Old     (boarditup)      Join Date: Jan 2004       06-19-2012, 2:49 PM Reply   
All the insurance company has to do is see non-marine grade components and they will claim you are in breach. Now, you have to prove otherwise. The insurance company has a lot resources, how much do you have to fight it? Fuel, ignition, starting, and alternator systems are marine specific.
Old     (parkcityxj)      Join Date: Mar 2001       06-19-2012, 9:33 PM Reply   
I remembered I had an Amazon gift card and found the filter there, so I'm going to suck it up and go OEM. My old boat had a barbed filter, It was always seeping by the clamps and I had constantly had to tighten it. Knowing my luck it'll leak and come out looking like crap.

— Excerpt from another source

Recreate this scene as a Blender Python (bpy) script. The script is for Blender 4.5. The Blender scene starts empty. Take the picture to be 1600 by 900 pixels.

Old     (nailem)      Join Date: Apr 2011       06-20-2012, 3:21 AM Reply   
If you rubber lines then you still have barbed fittings they are on the other side of the threaded adapter.
And I am not an insurance agent but have grown up and boats mostly outboard and I/Os and disagree. Although I would not run a non-marine alternator if you did and had an electrical fire under the steering wheel you would not be denied coverage.
There is nothing more or less marine about the OEM filter than the Napa filter.